On the concept of team chemistry: I really feel that the organization has a good sense on what chemistry is. You know, even though we had great chemistry last year, they went out and got guys who could fill those holes and keep the chemistry together. You could have 24 great guys, and it’s one bad guy who could ruin the whole team. I think they’re aware of it. I’m a big believer and I think the organization is aware of that too that talent can only take you so far. There’s that little extra team concept of chemistry and character of the ballclub—we’re all a family in here. We spend more time with our teammates for nine months than we do with our family. All of these guys are like brothers to all of us. [If you have bad chemistry] it effects people’s emotions on the field. If you get one guy that’s a bad apple or has a bad attitude or is always complaining about something or stuff’s not right, it makes it depressing because you hear it all the time. And you just don’t want to hear it. You’re happy with the way things are and then you hear somebody else who’s not happy, who badmouths the organization or stuff like that. We don’t need that. We don’t need that one negative person amongst 24 positive people because it’s easier to pull somebody down than it is to pull somebody up.
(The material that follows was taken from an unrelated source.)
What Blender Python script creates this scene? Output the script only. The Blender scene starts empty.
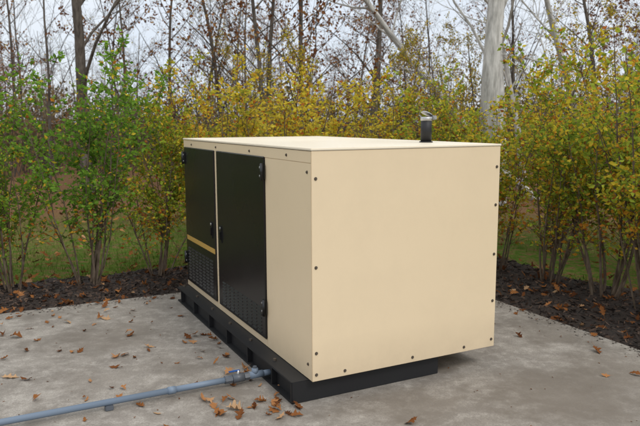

On having a veteran clubhouse: I just think it makes it a lot easier for all of us to go out and, everybody on this team knows what their role is, and I think it comes from the manager first. We’ve got a lot of guys on this team that could be everyday players somewhere else. Doug Mirabelli, for example, he could be an everyday player, but he’s content with his job and understands what it is. Ramon Vazquez could play somewhere else. Jay Payton could play somewhere else, but they know their roles and they’re very important roles in the success of this team. It’s not just the David Ortizes, the Mannys, the Pedros, or the Curt Schillings that win ballgames. It’s the 25 of us that are here. Like Dave Roberts. When I said this last year when we went to the ALCS after we beat Anaheim, it’s gonna take 25 of us to win. And we did it.

On signing a contract that will keep him in Boston through the end of his career: I’m a big fan of the tradition here. I’m a big fan of the passion that the fans have for the team. I’ve been a part of it for so long that I’ve grown accustomed to it. I like it here. I’m comfortable here. I can’t see myself wearing another uniform. I’ve worn this one for so long that when it came time to get something done, it wasn’t about the money, it was to stay on a team that I want to be apart of. There’s a lot of history here.

On the atmosphere in Boston: It’s great to play in a market that’s this big and gets this much attention because every game feels like a playoff game. I’d rather it be this way then playing in San Diego or Pittsburgh where there are two or three beat writers that are around and that’s it. I actually played in Pittsburgh when were good and it was fun and we got a lot of attention and we were winning, but now it’s, you know, it’s tough for those guys to win sometimes. They come to the ballpark everyday and there’s no excitement. There’s electricity in this ballpark every night.